Yönetmen Kenan Kılıç’ın birinci kuşak göçmenleri anlatan “Gurbet” filmi gelecek kuşaklar için sinema arşivindeki yerini alırken, yazar Şimşek kitabının son bölümüde şu belirlemeleri yapıyor: “50 yılı geride bırakan Türkiye kökenli toplum, artık kesinlikle işçilerden oluşmuyor.
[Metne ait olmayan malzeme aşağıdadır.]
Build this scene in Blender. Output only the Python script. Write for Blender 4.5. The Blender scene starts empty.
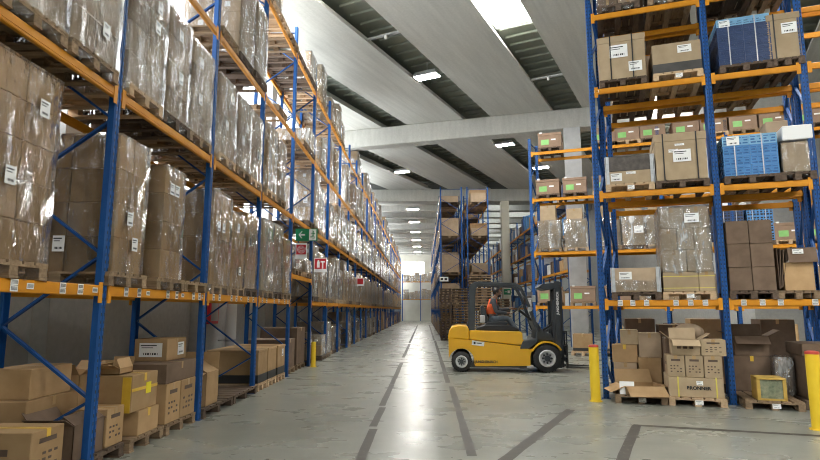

Onları, ülkede geçerli kapitalist üretim-bölüşüm sistemin her alanında bulmak mümkün. İşçi ve emekçisi, küçük burjuvası, büyük sermaye sahibi olanlarıyla bu toplum da artık sınıflı bir toplum.” Bu belirlemeler, ”Gurbet” filmindeki sahnenin artık değiştiğini gösteriyor. Yönetmen Kılıç, ikinci ve üçüncü kuşakları anlatan yeni bir film yapar mı bilinmez. Eğer yaparsa, bu yeni filmde, “Ich bin nicht mehr Auslander” (Ben artık yabancı değilim) diyen yeni bir neslin ve renkli karelerle yer alması temennimdir.
Biz artık “yabancı” da, “göçmen” de değiliz; “Yeni Avusturyalılar”ız. Şimşek’in kitabı, bunu açıkca ve kanıtlarıyla ortaya koyuyor. Elbette 472 sayfalık bir kitaba, 50 yılı a’dan z’ye sığdıramazdı. Bir “yeni”yi, bir “ilk”i başardığı için kendisini kutluyorum.